Most of all, though, I hope most of these students are in my next or 3rd trimester, too.  
I'm just getting to know them and want/need more time with them!
The made-up young lady on the left, Sadie Hyde, wrote and put together a delightful skit for class, told from the executioners' point of view in The Pit and the Pendelum.  She's incredibly talented!
On a more homey note, I've discovered a couple of fun facts:
My rabbit, Ginger, likes to chew on slippers just like a puppy!  He's always trying to chew on my socks while I'm wearing them, so I let him keep and take into his cage, 
this old slipper from Asiana Airlines.
However, I think it made him a little sick.  

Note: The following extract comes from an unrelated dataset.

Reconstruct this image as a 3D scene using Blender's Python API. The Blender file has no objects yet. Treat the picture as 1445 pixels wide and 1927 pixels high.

He also LOVES to be petted, licks my hand and snuggles his soft face into my palm.
And finally, creating a guest room takes only minutes, blowing up a $50+ air mattress!  
There are definitely some advantages to modern ideas.  I love this!  So simple and much cheaper, as well as comfortable, than the old sleeper sofas!
Stay warm and have a very happy Thanksgiving!


  1. Beautiful, as always, dear Joanna--and a warm and happy Thanksgiving to you, too!

  2. Thanks, Susan! Will you be in town through the rest of the year? Hoping to make it down to Provo at some point!